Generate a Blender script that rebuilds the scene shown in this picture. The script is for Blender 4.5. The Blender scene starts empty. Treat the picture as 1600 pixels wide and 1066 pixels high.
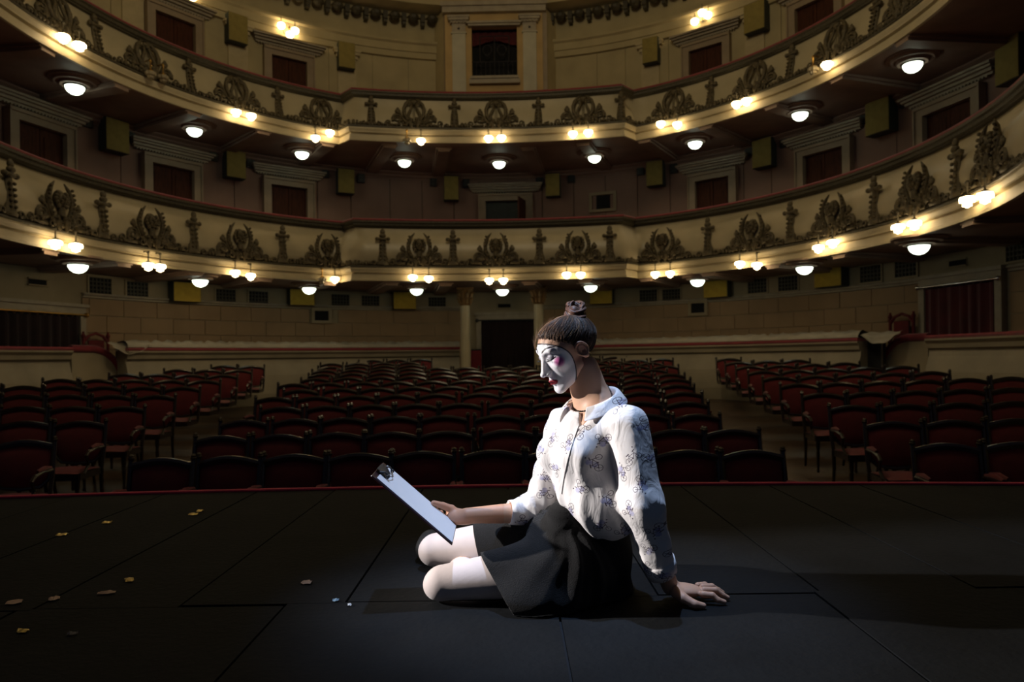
import bpy, bmesh, math, random
import numpy as np
from mathutils import Vector, Matrix
from mathutils.bvhtree import BVHTree
random.seed(7); np.random.seed(7)
PI = math.pi
SC = bpy.context.scene
COL = SC.collection
R_ = math.radians

# ------------------------------------------------------------------ camera, world, light, exposure
FPX, HZN, ROLL, EYE = 1100.0, 560.0, 0.013, 0.70
cam_d = bpy.data.cameras.new('camera'); cam = bpy.data.objects.new('camera', cam_d); COL.objects.link(cam)
cam_d.sensor_width = 36; cam_d.lens = FPX / 1600 * 36; cam_d.shift_y = (HZN - 533) / 1600
cam_d.clip_end = 200; cam_d.clip_start = 0.05
cam_d.dof.use_dof = True; cam_d.dof.focus_distance = 2.03; cam_d.dof.aperture_fstop = 4.5
cam.matrix_world = Matrix.Translation((0, 0, EYE)) @ Matrix.Rotation(PI / 2, 4, 'X') @ Matrix.Rotation(-ROLL, 4, 'Z')
SC.camera = cam

world = bpy.data.worlds.new('world'); SC.world = world; world.use_nodes = True
world.node_tree.nodes['Background'].inputs[0].default_value = (0.35, 0.55, 1.0, 1)
world.node_tree.nodes['Background'].inputs[1].default_value = 0.03
SC.view_settings.view_transform = 'Standard'; SC.view_settings.look = 'None'
SC.view_settings.exposure = 0.0; SC.view_settings.gamma = 1.0; SC.view_settings.use_curve_mapping = False
SC.cycles.use_denoising = True
SC.cycles.max_bounces = 6; SC.cycles.sample_clamp_indirect = 4.0

def lamp(name, kind, loc, target, energy, color, **kw):
    l = bpy.data.lights.new(name, kind); l.energy = energy; l.color = color
    for k, v in kw.items(): setattr(l, k, v)
    o = bpy.data.objects.new(name, l); COL.objects.link(o); o.location = loc
    o.rotation_euler = (Vector(target) - Vector(loc)).to_track_quat('-Z', 'Y').to_euler()
    return o
# the stage profile spot from the left wing: hard low beam
lamp('stage_spot_beam', 'SPOT', (-5.0, 2.22, 2.15), (0.22, 2.04, 0.46), 2200, (1.0, 0.95, 0.92),
     spot_size=R_(17), spot_blend=0.6, shadow_soft_size=0.05)
# a cold stage flood straight above her
lamp('stage_blue_flood', 'SPOT', (-0.10, 2.35, 5.0), (0.16, 2.08, 0.3), 980, (0.45, 0.64, 1.0),
     spot_size=R_(22), spot_blend=1.0, shadow_soft_size=0.05, specular_factor=0.3)
# added fill light high under the ceiling, unseen source, lifts parapets and upper walls
lamp('house_fill_light', 'POINT', (-0.47, 7.4, 9.6), (0, 0, 0), 380, (1.0, 0.82, 0.52), shadow_soft_size=0.9)

# ------------------------------------------------------------------ pixel helpers (a pixel of the photograph and a distance give a place)
def uv(px, py):
    sx = (px - 800) / FPX; sy = (HZN - py) / FPX
    return sx + ROLL * sy, sy - ROLL * sx
def Q(px, py, d):
    u, v = uv(px, py); return Vector((u * d, d, EYE + v * d))
def floor_pt(px, py, z=0.0):
    u, v = uv(px, py); d = (z - EYE) / v; return Vector((u * d, d, z))
CX, CY = -0.47, 9.8
def wall_phi(px, py, R):
    u, v = uv(px, py)
    a = 1 + u * u; b = -2 * (u * CX + CY); c = CX * CX + CY * CY - R * R
    d = (-b + math.sqrt(max(b * b - 4 * a * c, 0))) / (2 * a)
    return math.atan2(u * d - CX, d - CY), EYE + v * d, d
def frame_at(phi, R, z):
    return Matrix.Translation((CX + R * math.sin(phi), CY + R * math.cos(phi), z)) @ Matrix.Rotation(-phi, 4, 'Z')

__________

> Given exercise: Print the data above verbatim from the first line through the line holding "SC.camera = cam", leaving every picture out.

> Exercise response:
Generate a Blender script that rebuilds the scene shown in this picture. The script is for Blender 4.5. The Blender scene starts empty. Treat the picture as 1600 pixels wide and 1066 pixels high.
import bpy, bmesh, math, random
import numpy as np
from mathutils import Vector, Matrix
from mathutils.bvhtree import BVHTree
random.seed(7); np.random.seed(7)
PI = math.pi
SC = bpy.context.scene
COL = SC.collection
R_ = math.radians

# ------------------------------------------------------------------ camera, world, light, exposure
FPX, HZN, ROLL, EYE = 1100.0, 560.0, 0.013, 0.70
cam_d = bpy.data.cameras.new('camera'); cam = bpy.data.objects.new('camera', cam_d); COL.objects.link(cam)
cam_d.sensor_width = 36; cam_d.lens = FPX / 1600 * 36; cam_d.shift_y = (HZN - 533) / 1600
cam_d.clip_end = 200; cam_d.clip_start = 0.05
cam_d.dof.use_dof = True; cam_d.dof.focus_distance = 2.03; cam_d.dof.aperture_fstop = 4.5
cam.matrix_world = Matrix.Translation((0, 0, EYE)) @ Matrix.Rotation(PI / 2, 4, 'X') @ Matrix.Rotation(-ROLL, 4, 'Z')
SC.camera = cam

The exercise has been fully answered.